Are Rust Belt race relations working against Obama?

JOHN IBBITSON

WASHINGTON From Friday's Globe and Mail

There's a theory making the rounds about Barack Obama. It goes like this:

The Illinois senator wins in states, such as Mississippi, that have a lot of black people in them, because black Americans overwhelmingly support his campaign.

He also wins in states that have very few black people, such as Nebraska, because white Americans in those states have no strong feelings about black Americans.

But in states with sizable black and white populations living together in industrial cities, such as Ohio and Pennsylvania, Mr. Obama loses, because too many working class whites won't vote for a black man.

The results in Pennsylvania suggest there is at least some truth in this sad hypothesis.

Exit polls from Tuesday's primaries show that 90 per cent of blacks but only 37 per cent of whites voted for Mr. Obama.

Even more ominous, about one-fifth of those who voted said race was a factor in this election, and about 40 per cent of those voters said they would not vote for Mr. Obama if he won the nomination.

We can't know how many voters lied to the exit pollsters - saying race was not an issue, when in their heart they knew it was; or insisting they would vote for Mr. Obama if he won the nomination, when secretly they doubted they would.

We can only know that in certain states with large, white, working and lower-middle class populations, Barack Obama can't seal the deal.

Yet it's more complex than "won't vote for a black man" or, for that matter, "won't vote for a woman."

Nathaniel Persily, a professor of law and political science at Columbia University, observes that the voting spectrum is more subtly shaded. While "there is certainly a subset of the population that will not vote for either candidate based on their individual immutable characteristics," he said, there are all sorts of others who are attracted to these candidates because of those characteristics.

There are the black voters who are coming out to the polls for the first time because Mr. Obama represents the first real hope that one of their own could become president. There are young voters who are getting involved in politics for the first time, fired-up by Mr. Obama's political crusade.
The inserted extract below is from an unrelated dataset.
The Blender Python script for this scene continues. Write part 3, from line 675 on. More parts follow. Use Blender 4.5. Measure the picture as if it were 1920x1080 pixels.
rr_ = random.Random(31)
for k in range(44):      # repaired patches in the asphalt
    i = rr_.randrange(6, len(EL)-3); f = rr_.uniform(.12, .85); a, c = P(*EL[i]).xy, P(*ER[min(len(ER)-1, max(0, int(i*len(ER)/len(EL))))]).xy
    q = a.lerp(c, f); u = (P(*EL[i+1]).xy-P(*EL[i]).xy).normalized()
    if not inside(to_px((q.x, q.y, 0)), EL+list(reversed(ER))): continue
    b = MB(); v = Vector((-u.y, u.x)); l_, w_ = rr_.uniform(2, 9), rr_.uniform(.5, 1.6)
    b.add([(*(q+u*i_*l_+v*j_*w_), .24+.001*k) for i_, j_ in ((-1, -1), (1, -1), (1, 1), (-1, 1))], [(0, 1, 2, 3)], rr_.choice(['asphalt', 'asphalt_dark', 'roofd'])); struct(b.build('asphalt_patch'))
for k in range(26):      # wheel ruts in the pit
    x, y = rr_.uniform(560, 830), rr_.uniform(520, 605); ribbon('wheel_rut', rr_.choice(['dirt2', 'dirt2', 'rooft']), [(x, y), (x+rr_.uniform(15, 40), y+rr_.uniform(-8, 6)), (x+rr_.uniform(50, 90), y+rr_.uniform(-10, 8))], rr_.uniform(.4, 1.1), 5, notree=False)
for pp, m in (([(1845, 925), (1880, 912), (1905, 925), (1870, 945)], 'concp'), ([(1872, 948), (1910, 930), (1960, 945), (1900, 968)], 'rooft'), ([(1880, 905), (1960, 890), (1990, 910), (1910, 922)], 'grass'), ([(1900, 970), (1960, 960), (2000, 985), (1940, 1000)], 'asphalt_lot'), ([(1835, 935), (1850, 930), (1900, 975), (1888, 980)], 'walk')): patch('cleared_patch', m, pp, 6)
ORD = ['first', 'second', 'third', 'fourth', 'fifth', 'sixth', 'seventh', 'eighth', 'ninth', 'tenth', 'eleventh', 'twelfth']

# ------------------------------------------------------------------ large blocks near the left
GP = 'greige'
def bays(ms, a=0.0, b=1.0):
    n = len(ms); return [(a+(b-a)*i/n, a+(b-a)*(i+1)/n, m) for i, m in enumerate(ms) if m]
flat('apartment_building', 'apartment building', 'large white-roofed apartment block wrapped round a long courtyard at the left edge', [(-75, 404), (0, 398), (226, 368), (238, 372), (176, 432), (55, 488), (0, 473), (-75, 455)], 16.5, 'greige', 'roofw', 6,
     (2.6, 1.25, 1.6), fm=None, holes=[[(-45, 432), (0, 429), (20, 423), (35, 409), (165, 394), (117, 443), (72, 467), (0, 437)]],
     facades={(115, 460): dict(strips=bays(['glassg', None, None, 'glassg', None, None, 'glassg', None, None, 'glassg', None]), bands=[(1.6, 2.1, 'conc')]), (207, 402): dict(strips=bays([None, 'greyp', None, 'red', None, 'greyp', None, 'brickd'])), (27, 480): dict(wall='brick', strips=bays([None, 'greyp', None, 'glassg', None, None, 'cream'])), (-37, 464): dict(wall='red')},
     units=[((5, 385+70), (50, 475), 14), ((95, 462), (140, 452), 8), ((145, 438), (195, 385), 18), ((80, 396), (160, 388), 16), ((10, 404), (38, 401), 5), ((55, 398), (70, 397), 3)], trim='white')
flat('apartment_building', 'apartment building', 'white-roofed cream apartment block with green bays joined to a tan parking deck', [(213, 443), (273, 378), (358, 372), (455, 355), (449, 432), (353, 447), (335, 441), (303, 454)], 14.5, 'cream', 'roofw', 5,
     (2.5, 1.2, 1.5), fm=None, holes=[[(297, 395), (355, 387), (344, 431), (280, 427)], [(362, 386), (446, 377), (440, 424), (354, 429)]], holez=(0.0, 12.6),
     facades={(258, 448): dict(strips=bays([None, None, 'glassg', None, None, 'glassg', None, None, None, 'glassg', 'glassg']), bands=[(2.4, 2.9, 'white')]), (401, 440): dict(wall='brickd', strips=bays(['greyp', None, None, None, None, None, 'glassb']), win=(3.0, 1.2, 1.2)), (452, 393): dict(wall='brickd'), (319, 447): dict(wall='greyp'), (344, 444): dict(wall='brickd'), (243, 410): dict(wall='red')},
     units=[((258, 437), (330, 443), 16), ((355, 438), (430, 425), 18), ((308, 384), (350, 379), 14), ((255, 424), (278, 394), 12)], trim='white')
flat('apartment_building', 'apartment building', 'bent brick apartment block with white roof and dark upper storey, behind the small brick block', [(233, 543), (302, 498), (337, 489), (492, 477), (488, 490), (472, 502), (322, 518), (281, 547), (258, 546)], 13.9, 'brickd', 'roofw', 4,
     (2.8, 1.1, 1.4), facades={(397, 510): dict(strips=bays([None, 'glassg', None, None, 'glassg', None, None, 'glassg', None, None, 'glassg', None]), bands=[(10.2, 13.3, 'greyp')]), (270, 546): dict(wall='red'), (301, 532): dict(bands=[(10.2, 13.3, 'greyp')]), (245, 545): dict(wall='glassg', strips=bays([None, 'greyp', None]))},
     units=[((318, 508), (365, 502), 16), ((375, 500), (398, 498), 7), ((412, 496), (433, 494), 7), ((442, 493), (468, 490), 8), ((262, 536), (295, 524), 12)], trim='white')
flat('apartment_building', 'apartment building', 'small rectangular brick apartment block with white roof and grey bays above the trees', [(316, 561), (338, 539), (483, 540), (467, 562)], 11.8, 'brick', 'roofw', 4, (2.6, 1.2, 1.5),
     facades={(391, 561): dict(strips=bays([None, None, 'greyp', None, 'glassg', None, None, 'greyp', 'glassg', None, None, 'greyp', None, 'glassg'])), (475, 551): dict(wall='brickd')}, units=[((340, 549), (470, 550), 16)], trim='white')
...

There are working-class women who support Hillary Clinton for the same reason, and with the same fervour, that blacks support Mr. Obama. And then there are the independents and even Republicans who are drawn to the Democratic Party this year, attracted by its energy, enthusiasm and opposition to the war in Iraq.

The question, then, is whether Mr. Obama or Ms. Clinton can bring more voters into the party than they drive out, simply because of their race or gender.

The other question, Prof. Persily believes, is what will happen to those "won't vote for a black" or "won't vote for a woman" Democrats, once the nominee is finally chosen.

"The relevant question for the fall is whether those voters are going to come back to the Democratic Party, whether they're not going to vote at all or whether they're going to vote for [Republican candidate John] McCain," he said.

It should also be pointed out that Mr. Obama's remarks about embittered rural voters did nothing to endear him to white rural and low-income voters. It would be deeply unfair to attribute racist motivations to voters who might have rejected Mr. Obama because of his own ill-chosen words.

Mr. Obama observed yesterday that he actually improved his standing among white voters in Pennsylvania over Ohio. If he can improve it further in Indiana, May 6, then the race card may be put back into the deck, at least for now.

Then again, the campaign doesn't seem optimistic about its chances with this demographic. "The white working class has gone to the Republican nominee for many elections, going back even to the Clinton years," David Axelrod, Mr. Obama's chief adviser, explained to National Public Radio Wednesday.

"This is not new that Democratic candidates don't rely solely on those votes."

That is not an attitude that is likely to attract white middle America to Mr. Obama's campaign. And unless Mr. Obama improves his performance among this group, his critics will continue to question whether he could prevail in the general election.

The legacies of the civil-rights era - busing, race riots and ghettoization - are not easily erased. But there is good evidence that the generation born after the 1960s is more comfortable crossing the racial divide, even as rising incomes among blacks help to erase it.

In 1960, John Kennedy proved "won't vote for a Catholic" was not fatal to presidential prospects. Whether 2008 puts "won't vote for a black" to rest, we just can't know.